Fiolka Najdenowicz w latach 80. była popularną wokalistką i artystką współpracującą między innymi z Voo Voo, Closterkellerem a później z Wilkami. Mimo że na koncie ma Fryderyka i Platynową Płytę, od lat nie angażuje się artystycznie, mieszkając w Londynie i pracując... w restauracji.
Przypomnijmy: Fiolka Najdenowicz pracuje fizycznie w Londynie. "Mam 53 lata, w Polsce nie zaproszą mnie nawet na rozmowę kwalifikacyjną"
Teraz Fiolka udzieliła krótkiego wywiadu serwisowi WP Turystyka, w którym szczerze opowiada o powodach swojej decyzji: zarobki scenicznie nie wystarczyłyby jej na godne życie, więc zdecydowała się na wyjazd z Polski. Najpierw pracowała jako wolontariusz, potem, już po przeprowadzce do Wielkiej Brytanii, zdobyła etat kelnerki.
Jestem kelnerką w Wagamama, restauracji z kuchnią azjatycką - opowiada. Serwujemy japońską kuchnię fusion - rameny, pierożki gyoza i nasze sztandarowe danie, chicken katsu – kurczaka z ryżem, sosem curry i sałatką. Ta praca w zupełności mi wystarczy, nie pcham się na menedżerkę, bo chcę mieć spokój. Zarabiam tyle, że niczego mi nie brakuje, mam ubezpieczenie, sześć tygodni płatnego urlopu, mogę sobie pozwolić na wakacje. (...) Pozbyłam się strachu, który towarzyszył mi przez większość życia: że zostanę zwolniona.
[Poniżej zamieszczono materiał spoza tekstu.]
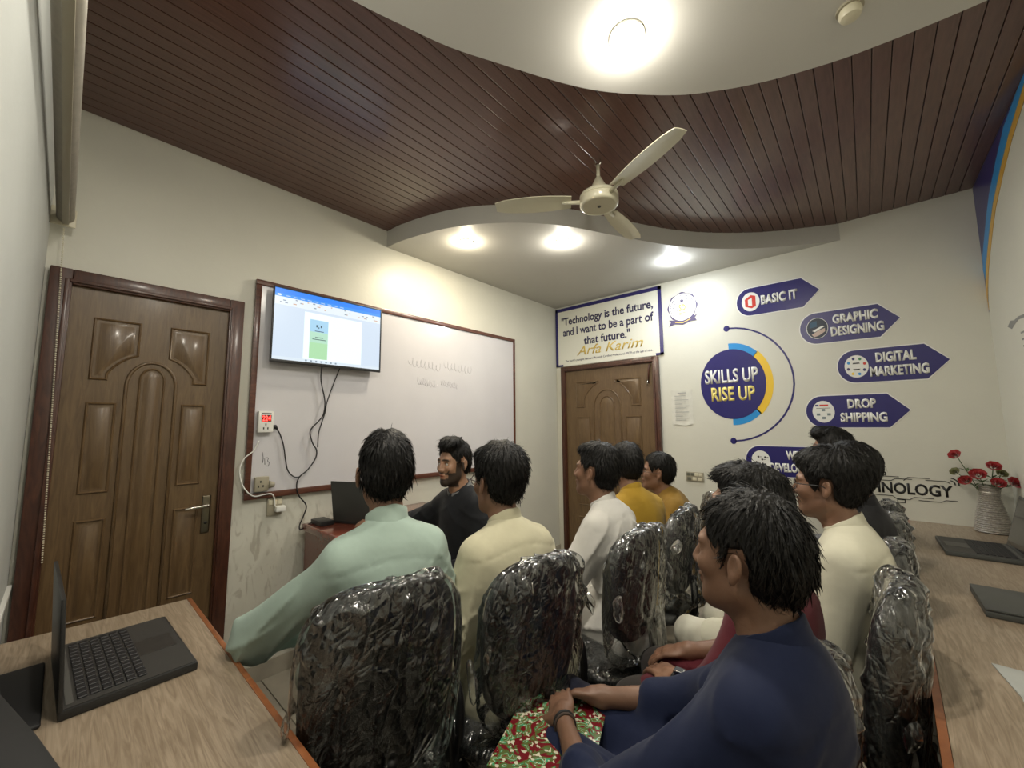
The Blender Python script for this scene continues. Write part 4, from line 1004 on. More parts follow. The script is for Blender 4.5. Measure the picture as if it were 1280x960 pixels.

Najdenowicz wyjechała z Polski pięć lat temu. Początkowo próbowała utrzymać się z pisania książek, ale gdy zaliczki się skończyły, została agentką ubezpieczeniową. Na scenę muzyczną raczej nie wróci, bo jej na to nie stać.
Na streamingu zarabiają tylko serwisy i wytwórnie. Artystom zostaje życie z koncertów, ale mnie nie chce się już ich grać. Na wyprodukowanie muzyki, która mnie interesuje, musiałabym mieć pół miliona złotych. Tyle kosztuje opłacenie kompozytora, muzyków, studia, producenta, realizatora dźwięku, dystrybucji, teledysków, promocji. To nierealne - mówi. W każdym razie jestem szczęśliwa, że moja kariera zdarzyła się przed czasami tabloidyzacji mediów. Dziś byłabym oceniana nie za muzykę, tylko za to, w co się ubrałam, z kim się pokazałam, czy się nawaliłam. Nie chcę brać w tym udziału.
Artystka nie tęskni za popularnością i podkreśla, że dobrze czuje się z byciem kelnerką. Właściwie jest szczęśliwa, że nie jest związana kredytem i innymi zobowiązaniami:
Mam się obrazić na los? Ludzie mają strasznie sztywne podejście do tego, kim są, ale to dziecinne - wyjaśnia. Wszystko się zmienia, nic nie jest nam dane raz na zawsze. Cieszę się, że w Polsce nie wzięłam kredytu, nie miałam żadnych kotwic, które nie pozwalałyby mi dokonywać swobodnych wyborów.